**RECORDS:**
○ ○ ○ ○ ○
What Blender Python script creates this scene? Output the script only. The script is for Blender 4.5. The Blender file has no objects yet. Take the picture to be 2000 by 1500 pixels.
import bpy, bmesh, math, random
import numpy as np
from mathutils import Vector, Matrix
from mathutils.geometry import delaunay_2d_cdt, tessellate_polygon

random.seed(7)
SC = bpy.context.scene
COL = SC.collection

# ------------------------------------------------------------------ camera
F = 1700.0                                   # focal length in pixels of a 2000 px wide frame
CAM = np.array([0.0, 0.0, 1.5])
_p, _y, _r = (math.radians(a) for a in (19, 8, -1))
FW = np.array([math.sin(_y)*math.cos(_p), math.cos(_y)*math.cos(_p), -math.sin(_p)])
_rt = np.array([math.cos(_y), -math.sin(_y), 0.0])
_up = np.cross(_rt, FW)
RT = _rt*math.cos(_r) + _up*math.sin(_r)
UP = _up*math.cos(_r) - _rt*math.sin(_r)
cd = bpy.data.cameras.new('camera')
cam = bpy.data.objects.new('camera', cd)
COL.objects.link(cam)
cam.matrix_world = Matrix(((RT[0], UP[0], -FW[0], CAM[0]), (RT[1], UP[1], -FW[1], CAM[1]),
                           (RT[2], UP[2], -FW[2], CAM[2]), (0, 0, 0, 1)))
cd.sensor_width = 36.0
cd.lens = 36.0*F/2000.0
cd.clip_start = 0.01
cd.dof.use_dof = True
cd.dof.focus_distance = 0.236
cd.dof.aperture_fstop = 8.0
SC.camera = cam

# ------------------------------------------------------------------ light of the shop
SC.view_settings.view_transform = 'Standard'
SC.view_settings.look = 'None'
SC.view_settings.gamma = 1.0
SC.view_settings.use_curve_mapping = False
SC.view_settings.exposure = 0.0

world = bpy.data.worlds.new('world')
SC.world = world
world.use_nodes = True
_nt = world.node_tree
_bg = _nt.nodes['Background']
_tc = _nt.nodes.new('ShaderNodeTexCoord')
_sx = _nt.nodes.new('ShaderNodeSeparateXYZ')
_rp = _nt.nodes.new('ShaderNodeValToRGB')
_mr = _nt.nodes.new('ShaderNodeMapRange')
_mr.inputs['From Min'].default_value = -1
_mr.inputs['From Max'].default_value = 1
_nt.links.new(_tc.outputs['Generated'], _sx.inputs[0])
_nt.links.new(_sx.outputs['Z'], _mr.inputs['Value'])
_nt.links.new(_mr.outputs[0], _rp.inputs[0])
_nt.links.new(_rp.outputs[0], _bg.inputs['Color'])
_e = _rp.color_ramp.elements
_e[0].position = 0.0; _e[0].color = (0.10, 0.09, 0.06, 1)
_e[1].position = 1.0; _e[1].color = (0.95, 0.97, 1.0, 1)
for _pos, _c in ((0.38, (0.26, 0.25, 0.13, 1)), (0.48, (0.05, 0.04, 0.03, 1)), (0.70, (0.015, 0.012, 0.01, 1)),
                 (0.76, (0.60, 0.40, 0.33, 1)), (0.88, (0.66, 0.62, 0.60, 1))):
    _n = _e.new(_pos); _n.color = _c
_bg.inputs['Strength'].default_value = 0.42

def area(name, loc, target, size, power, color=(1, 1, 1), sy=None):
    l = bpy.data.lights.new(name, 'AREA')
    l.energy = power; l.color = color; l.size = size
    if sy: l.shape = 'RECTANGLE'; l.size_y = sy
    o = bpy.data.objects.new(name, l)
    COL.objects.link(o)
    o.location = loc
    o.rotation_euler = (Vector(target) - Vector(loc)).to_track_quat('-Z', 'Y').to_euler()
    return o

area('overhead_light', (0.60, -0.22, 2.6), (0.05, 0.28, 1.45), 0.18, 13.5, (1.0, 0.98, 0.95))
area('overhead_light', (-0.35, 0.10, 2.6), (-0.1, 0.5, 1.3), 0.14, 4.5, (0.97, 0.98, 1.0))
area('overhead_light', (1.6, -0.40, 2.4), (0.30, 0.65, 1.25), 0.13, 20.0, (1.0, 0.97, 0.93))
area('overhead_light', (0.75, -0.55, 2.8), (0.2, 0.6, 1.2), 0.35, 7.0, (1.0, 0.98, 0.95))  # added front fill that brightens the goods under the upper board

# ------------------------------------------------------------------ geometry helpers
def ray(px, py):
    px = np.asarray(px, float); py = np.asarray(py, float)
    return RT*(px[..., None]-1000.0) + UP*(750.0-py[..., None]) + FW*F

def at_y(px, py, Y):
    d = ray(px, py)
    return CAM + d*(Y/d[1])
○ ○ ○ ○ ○
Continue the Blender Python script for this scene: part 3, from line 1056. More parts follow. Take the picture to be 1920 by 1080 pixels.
○ ○ ○ ○ ○
**PROBLEM TO SOLVE:** Return the lines from the line with "What Blender Python" through the line with "COL = SC.collection", inclusive, exactly as they stand, and nothing else.

**FINISHED EXERCISE:**
What Blender Python script creates this scene? Output the script only. The script is for Blender 4.5. The Blender file has no objects yet. Take the picture to be 2000 by 1500 pixels.
import bpy, bmesh, math, random
import numpy as np
from mathutils import Vector, Matrix
from mathutils.geometry import delaunay_2d_cdt, tessellate_polygon

random.seed(7)
SC = bpy.context.scene
COL = SC.collection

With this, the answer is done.